Den Plünderungen des Gustloff-Wracks bei der Suche nach dem legendären "Bernsteinzimmer" hat der Autor ebenfalls ein Kapitel gewidmet, ebenso seinen Begegnungen mit den ehemaligen Kriegsgegnern in Leningrad, dem heutigen St. Petersburg und in Königsberg, wo Schön in den letzten Jahren ebenfalls Vorträge über den Untergang der "Wilhelm Gustloff" hielt. Als eine Verhöhnung der Gustloff-Opfer empfindet Heinz Schön die Tatsache, daß Rußland am 8. Mai 1990 den Kommandanten des sowjetischen U-Bootes "S 13", Alexander Marinesco, 25 Jahre nach dessen Tod zum "Helden der Sowjetunion" erklärte.

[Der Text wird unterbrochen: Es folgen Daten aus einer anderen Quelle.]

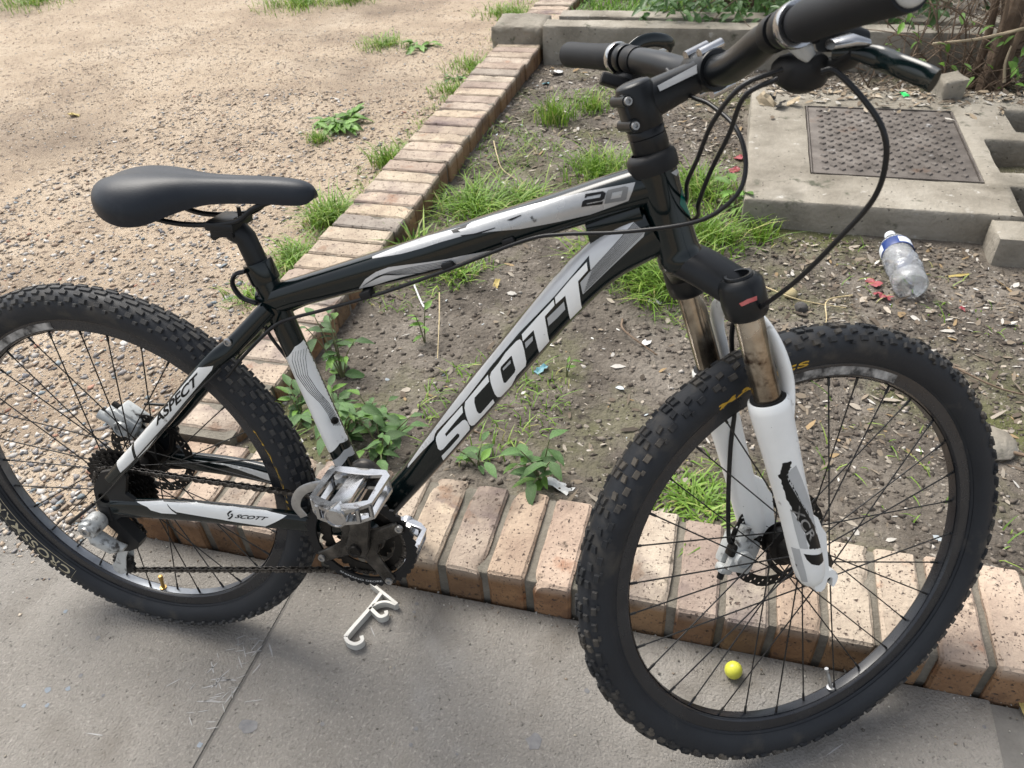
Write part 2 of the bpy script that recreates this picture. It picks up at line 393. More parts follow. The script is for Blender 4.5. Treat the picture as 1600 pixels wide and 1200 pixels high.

Heinz Schön schreibt abschließend in seiner Dokumentation: "Das Bild des Krieges hat zwei Seiten. Das eine zeigt den Sieger, den Befreier, den Unschuldigen. Das andere den Besiegten, den Befreiten, den Schuldigen. Doch Täter und Opfer, Unschuldige und Schuldige, gibt es auf beiden Seiten. Die Versenkung der "Wilhelm Gustloff" gibt ein Beispiel dafür.